Quote Originally Posted by JMA View Post
Actually small wars can be done right. The Romans handled their provinces for quite a while that way. The US don't know how, the Brits have forgotten and the French have been reduced to minor interventions for a long time now.
Wrong problem, I think. The US doesn't know why, and you can't do "how" unless you know "why". If the policy objectives are uncertain, unrealistic, unclear, or just plain absent, the "how" is always going to be deficient.

The Romans knew why they were doing what they were doing: they were an imperial power, they wanted to preserve and extend direct control over subject peoples. The policy objective was clear. The Brits and the french once had that clarity, but they no longer do. The US doesn't have it, and while it complicates matters a lot, it's not necessarily a bad thing. An imperial America is about the last thing the world needs (IMO, of course).

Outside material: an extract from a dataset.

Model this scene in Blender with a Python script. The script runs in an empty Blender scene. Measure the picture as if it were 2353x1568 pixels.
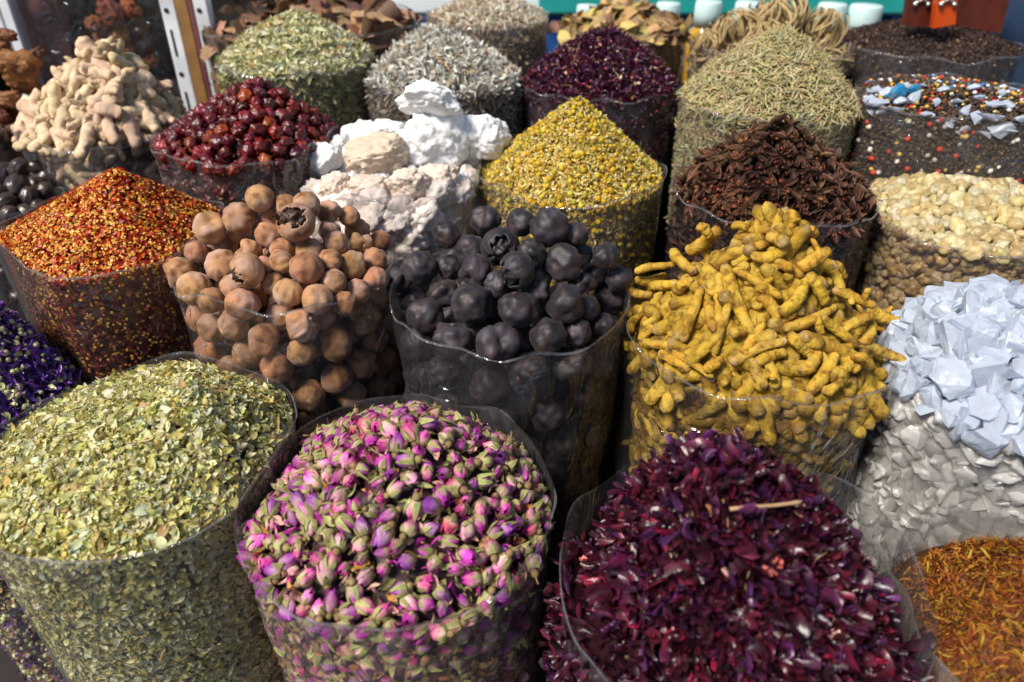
import bpy, bmesh, math, random
import numpy as np
from mathutils import Vector, Matrix, noise as mnoise
rng = np.random.default_rng(7); random.seed(7)
PI = math.pi
sc = bpy.context.scene
COL = sc.collection

# ------------------------------------------------------------------ camera
PITCH = math.radians(33); F = 1700.0; CAM = np.array([0, 0, 1.35])
FW = np.array([0, math.cos(PITCH), -math.sin(PITCH)]); UP = np.array([0, math.sin(PITCH), math.cos(PITCH)]); RT = np.array([1.0, 0, 0])
def ray(px, py): return RT * (px - 1176.5) / F + UP * (784 - py) / F + FW
def at_depth(px, py, z): return CAM + ray(px, py) * z
def at_y(px, py, Y):
    d = ray(px, py); return CAM + d * (Y / d[1])
def depth(p): return float(np.dot(np.asarray(p) - CAM, FW))
cam = bpy.data.cameras.new('camera'); co = bpy.data.objects.new('camera', cam); COL.objects.link(co)
co.location = CAM; co.rotation_euler = (PI / 2 - PITCH, 0, 0)
cam.sensor_width = 36; cam.lens = 36 * F / 2353; cam.clip_end = 200; cam.clip_start = .01
cam.dof.use_dof = True; cam.dof.focus_distance = .81; cam.dof.aperture_fstop = 4.0
sc.camera = co

# ------------------------------------------------------------------ materials
def new_mat(name):
    m = bpy.data.materials.new(name); m.use_nodes = True; nt = m.node_tree; nt.nodes.clear()
    return m, nt, nt.nodes.new, nt.links.new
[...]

Quote Originally Posted by JMA View Post
It has more to do with the Grand Strategy (being the desired end result) and the political will than the ability of soldiers.
Is there a difference between "grand strategy" and "policy"? If so, what is it?

Quote Originally Posted by JMA View Post
If you end up controlling the Saudi oil fields (for example) and the sea lanes to import the stuff there are no doubt benefits.
Unless you end up bleeding yourself into exhaustion trying to sustain that control. Great powers fall more often from hubris, overextension, and excessive ambition than from restraint and a focus on their internal affairs.

Quote Originally Posted by JMA View Post
But we know who the war mongers are and know when wars are about to break out. We have had some laughs about my "three cruise missiles theory" but a serious case can be made for such short sharp interventions in order to prevent wars (where a lot less people die in the process).
What you typically overlook is to make this method practical you'd have to grant leaders an almost unlimited ability to decide where and when violence is applied, and the risk of that outweighs any benefit. You'd have to trust politicians, and nobody sane does that.

Quote Originally Posted by JMA View Post
The US problem is their political system that allows 'very strange people' to be elected to the Presidency.

Deal with that issue and the problem goes away.
Yes, it's all down to that pesky and intractable phenomenon called democracy. Alas, we've yet to find a way to "deal with that issue" without creating far worse ones.